2026-03-17 OCR A Waves & Optics (M4) OCR-A Physics A Module 4: Waves — Superposition and Interference (Young’s double-slit), dependence of fringe spacing on wavelength, screen distance, and slit separation OCR-A Physics A Module 4: Path difference and phase; conditions for maxima and minima

In a lab double-slit experiment, a student projects fringes on a screen 2.0 m from slits separated by 0.50 mm using a 600 nm laser. They then change three things at once: they switch to a 500 nm laser, move the screen 20% further away, and swap in a double-slit slide with slit separation also 20% larger. Finally, they place a thin coverslip over just one slit that delays that path by an extra half-wavelength for the 500 nm light. The student had marked the position of the original central bright on the screen. Which statement must be true for the new pattern relative to that mark?

  1. A Fringe spacing is unchanged; the previously central bright point remains bright.
  2. B Fringe spacing decreases by about 17%; the previously central bright point remains bright.
  3. C Fringe spacing increases by about 17%; the previously central bright point becomes dark.
  4. D Fringe spacing decreases by about 17%; the previously central bright point becomes dark. (correct)

Answer

The correct answer is D.

Correct: D — Fringe spacing decreases by about 17%; the previously central bright point becomes dark.

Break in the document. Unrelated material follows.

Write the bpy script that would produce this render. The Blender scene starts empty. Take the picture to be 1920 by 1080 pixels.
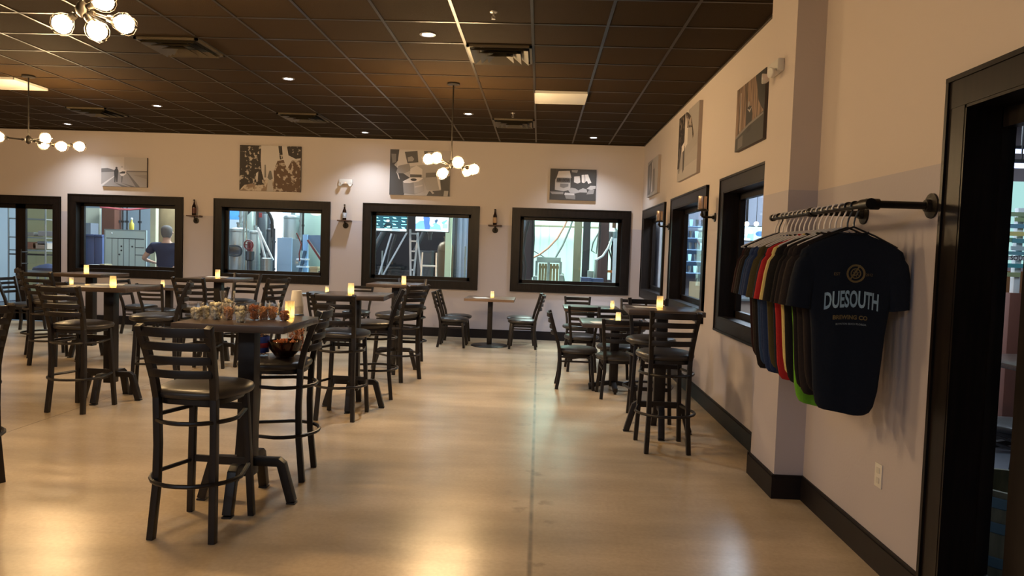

The fringe spacing scales with wavelength × screen distance ÷ slit separation, so increasing L and d by the same 20% cancels, and changing 600 nm to 500 nm multiplies spacing by 500/600 ≈ 0.83 (about 17% smaller); adding a half-wavelength delay to one slit makes the central point (equal geometric paths) have a net half-wavelength path difference, giving a dark. A is wrong because the wavelength change means spacing cannot stay the same, and the half-wave delay to one slit makes the old center dark, not bright. B is wrong because although the 17% decrease is correct, the half-wavelength delay makes the old central point a minimum, not a maximum. C is wrong because the spacing does not increase (500/600 < 1), even though the half-wave delay would indeed make the old center dark. D is correct for both the spacing change and the shift from bright to dark at the marked point.